15 Nov 2022

The Fall of Icarus


The first time I saw the painting Landscape with the Fall of Icarus I thought "Where is Icarus?" 

The painting in oil on canvas is currently displayed in the Royal Museums of Fine Arts of Belgium in Brussels. It was long thought to be by the leading painter of Dutch and Flemish Renaissance painting, Pieter Bruegel the Elder but that is controversial and it may be a copy of his original which is lost.  

I came to the painting via W. H. Auden's poem "Musée des Beaux-Arts", named after the museum in Brussels where he saw the painting. I later found a poem of the same name by William Carlos Williams, and just recently read "Lines on Bruegel's 'Icarus'" by Michael Hamburger. They are all examples of ekphrastic poetry

Williams' poem

According to Brueghel
when Icarus fell
it was spring

a farmer was ploughing
his field
the whole pageantry

of the year was
awake tingling
near

the edge of the sea
concerned
with itself

sweating in the sun
that melted
the wings' wax

insignificantly
off the coast
there was

a splash quite unnoticed
this was
Icarus drowning

His poem focuses on what is so interesting about the painting's title; that Icarus is insignificant on the canvas. He also tells you where to look for Icarus. His legs are sticking out of the water below the ship near shore.

W. H. Auden’s "Musée des Beaux Arts" goes in another direction. He opens by saying, "About suffering they were never wrong / The old Masters: how well they understood / Its human position. 

Auden wrote the poem in 1938, while he was staying in Brussels with his friend Christopher Isherwood. He was probably thinking of several paintings that are in that museum. In his first stanza, he is concerned with how the Masters displayed suffering. 

The second shorter stanza uses the Icarus painting as an example of:

how everything turns away
Quite leisurely from the disaster; the ploughman may
Have heard the splash, the forsaken cry,
But for him it was not an important failure; 

In this poem, the nature of suffering is that no matter how intense it is for the person undergoing it, most of the people around are ignorant or indifferent to what is happening. Accurate though that might be, it's pretty depressing.
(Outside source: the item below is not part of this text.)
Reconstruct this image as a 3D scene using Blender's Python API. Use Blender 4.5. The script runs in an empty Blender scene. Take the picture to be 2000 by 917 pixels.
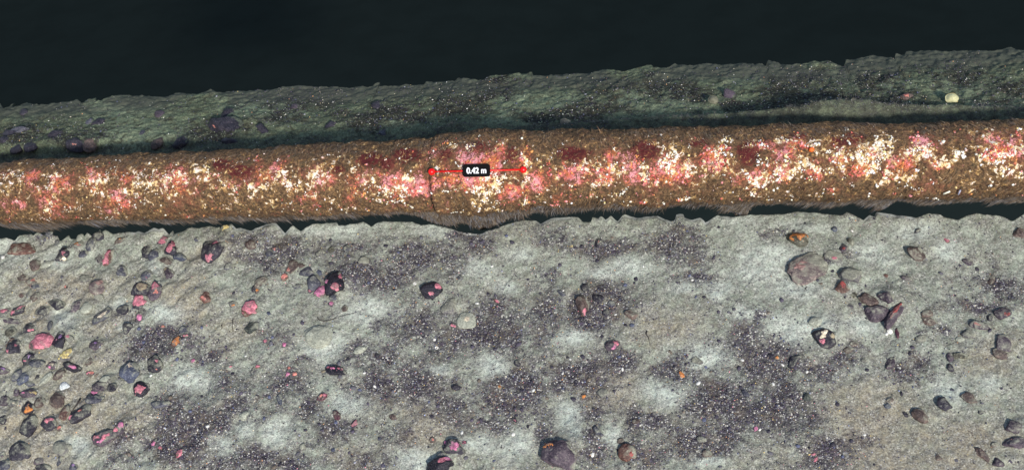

Icarus comes to us in Greek mythology. He is the son of the master craftsman Daedalus, who created the labyrinth of Crete. Daedalus and his son are imprisoned in the labyrinth of his own creation with a dangerous minotaur. They attempt to escape using wings Daedalus had constructed from feathers and wax. 

The father warns the boy not to fly too low or too high. The sea's dampness will clog his wings and the sun's heat will melt them. But Icarus, probably thrilled with flight, ignores the warnings and does fly too close to the sun. The wax melts, the wings fall apart and he falls out of the sky and into the sea, and drowns. 

Ovid's treatment of the Icarus myth inspired many English writers (including Chaucer, Marlowe, Shakespeare, Milton, and Joyce. Other English-language poems referencing the Icarus myth are "To a Friend Whose Work Has Come to Triumph" by Anne Sexton; "Icarus Again" by Alan Devenish; "Mrs. Icarus" by Carol Ann Duffy; "Failing and Flying" by Jack Gilbert; "It Should Have Been Winter" by Nancy Chen Long; "Icarus Burning" and "Icarus Redux" by Hiromi Yoshida; and "Up like Icarus" by syllabic poet Mark Antony Owen.

 It is generally seen as a cautionary lesson about "high-flying ambition," and hubris.